Start of Data for this task

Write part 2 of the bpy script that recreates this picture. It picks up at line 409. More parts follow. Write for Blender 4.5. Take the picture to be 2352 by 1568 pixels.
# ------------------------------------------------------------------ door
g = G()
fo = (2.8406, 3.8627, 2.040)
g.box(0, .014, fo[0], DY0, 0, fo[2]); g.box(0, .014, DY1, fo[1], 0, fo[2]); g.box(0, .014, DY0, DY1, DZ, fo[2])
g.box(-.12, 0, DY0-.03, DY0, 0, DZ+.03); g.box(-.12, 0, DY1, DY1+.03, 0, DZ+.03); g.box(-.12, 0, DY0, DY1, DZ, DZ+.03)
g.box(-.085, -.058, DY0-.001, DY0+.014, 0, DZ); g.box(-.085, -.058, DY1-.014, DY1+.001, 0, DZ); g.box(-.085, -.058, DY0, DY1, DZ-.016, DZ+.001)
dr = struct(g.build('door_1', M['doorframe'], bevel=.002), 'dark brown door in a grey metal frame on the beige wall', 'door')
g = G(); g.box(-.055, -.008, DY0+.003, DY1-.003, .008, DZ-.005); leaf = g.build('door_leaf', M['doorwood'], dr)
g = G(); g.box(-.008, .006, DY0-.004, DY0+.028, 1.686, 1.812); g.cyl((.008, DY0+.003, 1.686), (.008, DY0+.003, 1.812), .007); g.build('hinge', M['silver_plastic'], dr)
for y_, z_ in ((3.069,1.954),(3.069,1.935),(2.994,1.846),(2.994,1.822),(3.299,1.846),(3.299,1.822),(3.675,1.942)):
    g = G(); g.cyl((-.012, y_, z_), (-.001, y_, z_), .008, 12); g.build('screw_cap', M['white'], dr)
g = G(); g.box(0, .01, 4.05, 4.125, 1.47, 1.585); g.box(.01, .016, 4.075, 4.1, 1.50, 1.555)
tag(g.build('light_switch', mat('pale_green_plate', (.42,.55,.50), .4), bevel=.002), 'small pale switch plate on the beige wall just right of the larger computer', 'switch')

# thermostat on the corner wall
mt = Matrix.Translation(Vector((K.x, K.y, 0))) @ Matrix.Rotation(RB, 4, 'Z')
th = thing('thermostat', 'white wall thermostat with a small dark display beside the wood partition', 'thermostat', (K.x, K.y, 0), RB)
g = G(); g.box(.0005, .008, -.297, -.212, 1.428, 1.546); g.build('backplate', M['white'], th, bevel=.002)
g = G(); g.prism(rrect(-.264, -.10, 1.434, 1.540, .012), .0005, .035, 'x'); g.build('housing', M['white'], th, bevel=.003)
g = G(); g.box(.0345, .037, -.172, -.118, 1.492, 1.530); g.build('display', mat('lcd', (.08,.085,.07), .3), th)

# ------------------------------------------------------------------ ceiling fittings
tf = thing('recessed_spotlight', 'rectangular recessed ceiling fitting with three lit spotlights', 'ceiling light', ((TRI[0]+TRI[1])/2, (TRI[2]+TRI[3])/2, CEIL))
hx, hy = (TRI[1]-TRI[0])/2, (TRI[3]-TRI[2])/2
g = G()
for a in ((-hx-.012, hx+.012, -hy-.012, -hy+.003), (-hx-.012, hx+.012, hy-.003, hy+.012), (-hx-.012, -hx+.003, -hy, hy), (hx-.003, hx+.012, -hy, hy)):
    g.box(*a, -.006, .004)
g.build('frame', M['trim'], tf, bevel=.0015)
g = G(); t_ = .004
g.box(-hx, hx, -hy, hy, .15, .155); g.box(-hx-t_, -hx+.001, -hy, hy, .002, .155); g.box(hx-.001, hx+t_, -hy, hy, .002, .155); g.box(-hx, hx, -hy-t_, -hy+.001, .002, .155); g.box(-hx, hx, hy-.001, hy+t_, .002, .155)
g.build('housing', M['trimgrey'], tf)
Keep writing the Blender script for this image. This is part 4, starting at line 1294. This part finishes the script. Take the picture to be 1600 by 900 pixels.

End of Data for this task

**Exercise details**
Repeat every line of the records above exactly.

**Full output**
Write part 2 of the bpy script that recreates this picture. It picks up at line 409. More parts follow. Write for Blender 4.5. Take the picture to be 2352 by 1568 pixels.
# ------------------------------------------------------------------ door
g = G()
fo = (2.8406, 3.8627, 2.040)
g.box(0, .014, fo[0], DY0, 0, fo[2]); g.box(0, .014, DY1, fo[1], 0, fo[2]); g.box(0, .014, DY0, DY1, DZ, fo[2])
g.box(-.12, 0, DY0-.03, DY0, 0, DZ+.03); g.box(-.12, 0, DY1, DY1+.03, 0, DZ+.03); g.box(-.12, 0, DY0, DY1, DZ, DZ+.03)
g.box(-.085, -.058, DY0-.001, DY0+.014, 0, DZ); g.box(-.085, -.058, DY1-.014, DY1+.001, 0, DZ); g.box(-.085, -.058, DY0, DY1, DZ-.016, DZ+.001)
dr = struct(g.build('door_1', M['doorframe'], bevel=.002), 'dark brown door in a grey metal frame on the beige wall', 'door')
g = G(); g.box(-.055, -.008, DY0+.003, DY1-.003, .008, DZ-.005); leaf = g.build('door_leaf', M['doorwood'], dr)
g = G(); g.box(-.008, .006, DY0-.004, DY0+.028, 1.686, 1.812); g.cyl((.008, DY0+.003, 1.686), (.008, DY0+.003, 1.812), .007); g.build('hinge', M['silver_plastic'], dr)
for y_, z_ in ((3.069,1.954),(3.069,1.935),(2.994,1.846),(2.994,1.822),(3.299,1.846),(3.299,1.822),(3.675,1.942)):
    g = G(); g.cyl((-.012, y_, z_), (-.001, y_, z_), .008, 12); g.build('screw_cap', M['white'], dr)
g = G(); g.box(0, .01, 4.05, 4.125, 1.47, 1.585); g.box(.01, .016, 4.075, 4.1, 1.50, 1.555)
tag(g.build('light_switch', mat('pale_green_plate', (.42,.55,.50), .4), bevel=.002), 'small pale switch plate on the beige wall just right of the larger computer', 'switch')

# thermostat on the corner wall
mt = Matrix.Translation(Vector((K.x, K.y, 0))) @ Matrix.Rotation(RB, 4, 'Z')
th = thing('thermostat', 'white wall thermostat with a small dark display beside the wood partition', 'thermostat', (K.x, K.y, 0), RB)
g = G(); g.box(.0005, .008, -.297, -.212, 1.428, 1.546); g.build('backplate', M['white'], th, bevel=.002)
g = G(); g.prism(rrect(-.264, -.10, 1.434, 1.540, .012), .0005, .035, 'x'); g.build('housing', M['white'], th, bevel=.003)
g = G(); g.box(.0345, .037, -.172, -.118, 1.492, 1.530); g.build('display', mat('lcd', (.08,.085,.07), .3), th)

# ------------------------------------------------------------------ ceiling fittings
tf = thing('recessed_spotlight', 'rectangular recessed ceiling fitting with three lit spotlights', 'ceiling light', ((TRI[0]+TRI[1])/2, (TRI[2]+TRI[3])/2, CEIL))
hx, hy = (TRI[1]-TRI[0])/2, (TRI[3]-TRI[2])/2
g = G()
for a in ((-hx-.012, hx+.012, -hy-.012, -hy+.003), (-hx-.012, hx+.012, hy-.003, hy+.012), (-hx-.012, -hx+.003, -hy, hy), (hx-.003, hx+.012, -hy, hy)):
    g.box(*a, -.006, .004)
g.build('frame', M['trim'], tf, bevel=.0015)
g = G(); t_ = .004
g.box(-hx, hx, -hy, hy, .15, .155); g.box(-hx-t_, -hx+.001, -hy, hy, .002, .155); g.box(hx-.001, hx+t_, -hy, hy, .002, .155); g.box(-hx, hx, -hy-t_, -hy+.001, .002, .155); g.box(-hx, hx, hy-.001, hy+t_, .002, .155)
g.build('housing', M['trimgrey'], tf)
Keep writing the Blender script for this image. This is part 4, starting at line 1294. This part finishes the script. Take the picture to be 1600 by 900 pixels.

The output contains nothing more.